Je voudrais concrétiser ces idées autour d’un thème urgent, celui de la paix. Un regard sur aujourd’hui fait paraître lointaine cette aspiration au bien, à la concorde, à la coexistence pacifique entre les peuples dont l’activité diplomatique a toujours été le vecteur. Et pourtant, tant de diplomatie semble avoir oublié sa nature de ressource appelée à combler le fossé toujours plus profond des relations entre les nations. On la voit courir après les faits sans cette force préventive, ce rêver-dialoguer-prendre des risques pour la paix qui endigue le recours aux armes. Et ainsi, les guerres sont le fruit de rapports de force prolongés, sans début précis et sans fin certaine. Mais où sont les entreprises audacieuses, les visions ardentes ? Où sont-elles ? Cette politique – disons – de la destruction, celle de la guerre... Posons-nous la question : où sont les entreprises audacieuses, les visions ardentes ? Et de qui peuvent-elles venir, sinon de cœurs jeunes et intrépides, qui accueillent le bien au-dedans d’eux-mêmes et brandissent l’Évangile tel qu’il est, pour écrire de nouvelles pages de fraternité et d’espérance ? Ceci est votre métier, votre vocation.

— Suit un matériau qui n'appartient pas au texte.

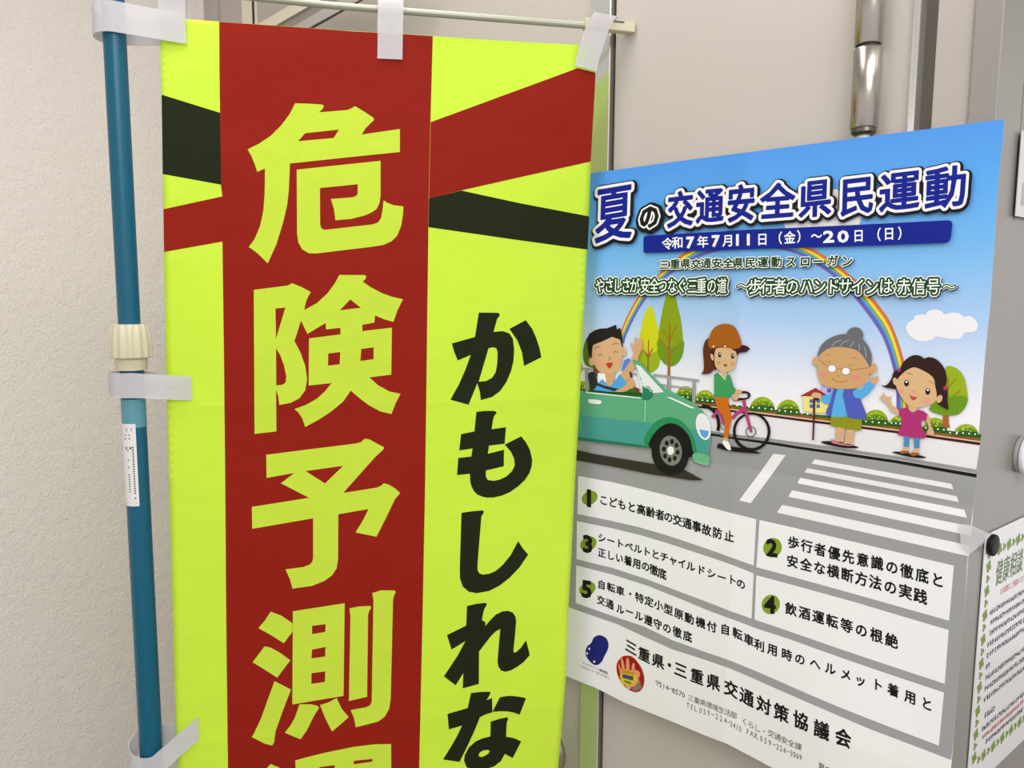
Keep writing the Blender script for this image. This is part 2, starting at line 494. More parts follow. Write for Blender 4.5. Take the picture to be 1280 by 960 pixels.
# round knob rose on the left leaf
kst = wall_s.st(np.array([679.0]), np.array([932.0]))[0]
kc = wall_s.O + uP * kst[0] + Z * kst[1]
kn = empty('door_knob', kc); kn.parent = leafL; setp(kn, 'round chrome door knob')
tube('rose', [kc, kc + nP * 0.006, kc + nP * 0.010], [0.047, 0.047, 0.043], M_steel, kn, 40)
tube('knob', [kc + nP * 0.0102, kc + nP * 0.03, kc + nP * 0.036, kc + nP * 0.05, kc + nP * 0.056], [0.013, 0.013, 0.025, 0.027, 0.020], M_steel, kn, 40)

# cream frame seen above the banner
fr = Surf(at(310, 20, 1.45), -hdir(-700, 373))
def fpt(px, py, off=0.0):
    st = fr.st(np.array([float(px)]), np.array([float(py)])); return fr.pos(st, off)[0]
cf = empty('frame_stand', [fpt(309, 20)[0], fpt(309, 20)[1], 0.0])
setp(cf, 'cream metal frame with upright and slanting braces behind the banner top', 'frame')
b0 = fpt(302, 20); b1 = fpt(315, 20); b0[2] = b1[2] = 0.0
box('upright', b0, b1 - b0, fr.n * -0.012, Z * 2.2, M_cream, cf, 0.001)
b2 = fpt(315.2, 20); b3 = fpt(318.5, 20); b2[2] = b3[2] = 0.0
box('upright_edge', b2, (b3 - b2) * 0.6, fr.n * -0.002, Z * 2.2, M_dark, cf)
def slat(name, q, th, m, off=0.0):
    P = [fpt(x, y, off) for x, y in q]; V = P + [p - fr.n * th for p in P]
    return mesh(name, V, [(0, 1, 2, 3), (7, 6, 5, 4), (0, 4, 5, 1), (1, 5, 6, 2), (2, 6, 7, 3), (3, 7, 4, 0)], m, smooth=False, parent=cf)
slat('brace', [(318.5, 32), (342, 33), (438, -22), (412, -22)], 0.006, M_cream)
slat('top_rail', [(298, -38), (520, -20), (520, -36), (298, -54)], 0.02, M_cream, 0.003)
slat('rail', [(342, 33.2), (352, 40), (480, -35), (463, -36)], 0.012, mat('grey_rail', (150, 142, 134), 0.35, 0.3), -0.004)
slat('rail', [(352.2, 40), (372, 42), (462, -8), (480, -35)], 0.004, mat('pale_rail', (186, 180, 172), 0.35, 0.3), -0.003)
slat('rail_dark_edge', [(371, 42), (377, 42), (470, -11), (462, -8)], 0.002, M_dark, -0.002)  # narrow dark strip along the lower edge of the rail

# ------------------------------------------------------------------ POSTER
f_s = float(plane0.st(np.array([920.0]), np.array([560.0]))[0, 0])      # vertical fold
f_t = float(plane0.st(np.array([1215.0]), np.array([633.0]))[0, 1])     # horizontal fold
def dpost(s, t):
    s = np.asarray(s, float); t = np.asarray(t, float)
    k = 0.0032 * np.exp(-np.abs(s - f_s) / 0.035) * (1 + 0.3 * np.sin(t * 7))
    k = k - 0.0016 * np.exp(-np.abs(t - f_t) / 0.02)
    k = k + 0.0022 * np.sin(s * 13 + 0.8) * np.cos(t * 4.5 + 0.5) + 0.0012 * np.sin(s * 7 - t * 11)
    low = np.clip((-t - 0.02) / 0.3, 0, 1)
    k = k + low * low * 0.010 * np.exp(-((s - f_s * 0.45) / 0.10) ** 2)
    k = k - 0.0012 * np.exp(-((s - f_s + 0.03) / 0.02) ** 2) * np.exp(-((t - 0.29) / 0.04) ** 2)
    return k
post = Surf(PO, uP, dpost)
CUTS = ((0, f_s), (1, f_t))
poster = empty('safety_poster', [WO[0], WO[1], WO[2] - 0.3])
poster.location = Vector(post.pos(post.st(np.array([960.0]), np.array([600.0])))[0]); bpy.context.view_layer.update()
setp(poster, 'large illustrated summer traffic safety poster with blue sky hung on the grey door', 'poster')
OUT = [(712, 220), (735, 217), (800, 208), (870, 198.5), (937, 190), (975, 185), (1080, 171.5), (1170, 160), (1255, 149),
       (1253.5, 175), (1248, 225), (1244, 290), (1238, 380), (1232, 437), (1224.5, 529), (1219, 598), (1215, 655),
       (1210, 700), (1206, 760), (1200, 820), (1192, 925), (1180, 1060), (1100, 1022), (1010, 984), (960, 957), (930, 941),
       (907, 929), (880, 919), (840, 902), (780, 878), (745, 860), (690, 838), (696, 700), (704, 420)]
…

Combien d’autres aspects, comme l’économie, la lutte contre la faim, la production et le commerce des armes – c’est laid ! –, la question climatique, la communication, le monde du travail, et tant d’autres, ont besoin de renouvellement et de créativité ? Je vous confie ces rêves de vieillard qui s’enthousiasme en voyant vos jeunes visages ; et je pense à combien plus Jésus s’enthousiasme davantage en vous regardant, Lui qui a toujours le cœur jeune et qui a appelé des jeunes à Le suivre. En Lui, je vous renouvelle mon remerciement pour votre service et Je vous bénis. Et je vous demande, s’il vous plaît, de prier pour moi, en ma faveur, pas contre ! Merci.